The irony about harrassment


The greatest irony about harassment is that the one who is harassed inevitably feels awkward, embarrassed, nervous and frightened about having the gall to call it into question.

Sometimes its ‘minor’, in scale and effect – the shameless gawking that auto rickshaw drivers do when you are standing close by – they look you up and down, scratch their private parts, stretch out noisily and yawn while nearly continuously sizing you up as though you were prey. And if you should dare react by acknowledging the many layered infringements they are committing, they actually get emboldened still as if to say – ‘you’re in public space, a female form, I have a fundamental right to at least stare’.

But at other times its major.

In choosing to send my 3.5 year old girl further away than most of my friends have done with their tots, I had wanted to ensure among other things that the travel arrangement by a school bus was foolproof and safe. I trialed it for three days with her and although I am more than happy with the kind, attentive and gentle maid on board, as well as with the civilised, pleasant and good driver, I was more than uncomfortable with the conductor – a young lad whom I found openly gawking at the young girls on board, in my presence.

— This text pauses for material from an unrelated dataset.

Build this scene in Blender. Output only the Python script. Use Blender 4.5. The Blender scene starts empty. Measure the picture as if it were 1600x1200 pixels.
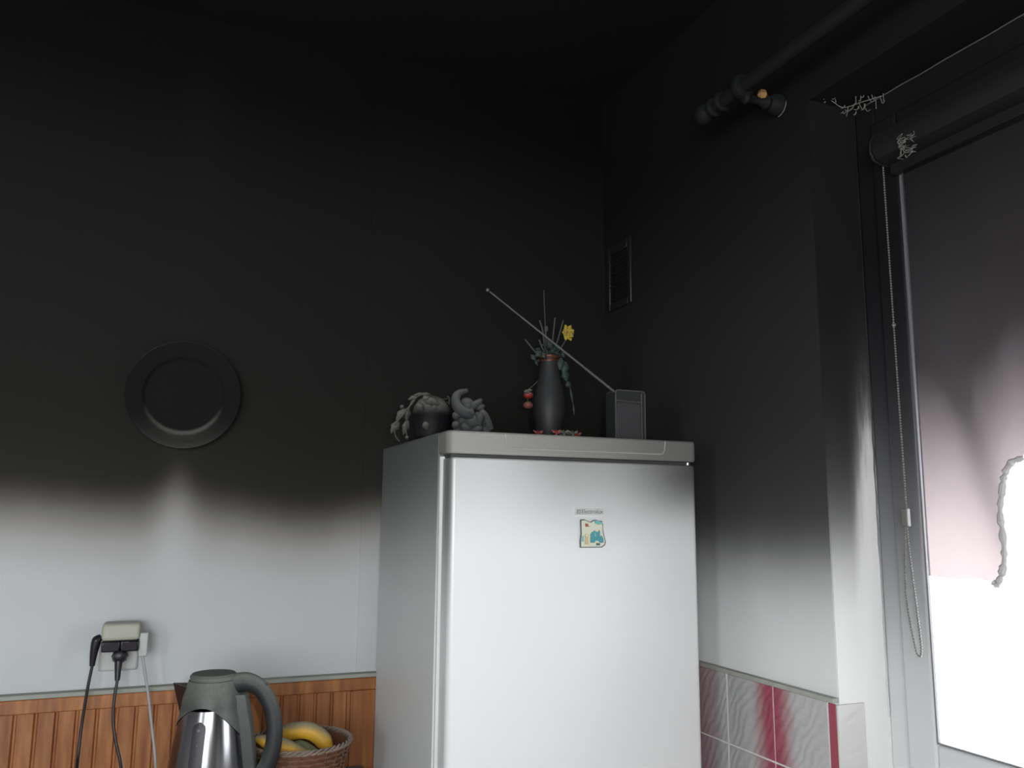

I took it up with the supremely efficient and sensitive bursar who is also in charge of the school transport who said he would have the lad out.

But given how complex these things are, and how quickly his sudden firing could result in a terrible backlash that could affect me, the children on board the bus and so on, the bursar has wisely decided to keep him employed until the school breaks for summer but ensure that the pre-primary children who return earlier than the rest of the school, do not have to have him on board.

Given that I was the only parent on board the bus just before he was shifted to another route, the lad had of course quickly understood that I had complained about him in some fashion and I had noticed him pointing me out to his mates when they walked by me at school last week which gave me the shivers.

Reading the profiles of those who harass or attack women and children makes me aware that the most unlikely, nondescript, sorry-looking, small-built men can be exactly the ones who do the most harm.

I let the bursar know about this as well and he decided to put him back on our bus route but only in the mornings when the bus has about 20 children and often times at least two teachers in addition to the maid on duty. He said this way the lad would find it harder to blame me for his eventual firing.

I trust the bursar and I trust the school; very few are known to respond so swiftly so effectively and so subtly to problems of this kind.

But I can’t help think how strange it is for me to feel weak in the knees each time I think of him and remember his stupid gawking. It’s possible that he’s just a ‘gawker’, it’s possible he has no intentions of crossing any line, but to me, gawking at young children IS bad enough.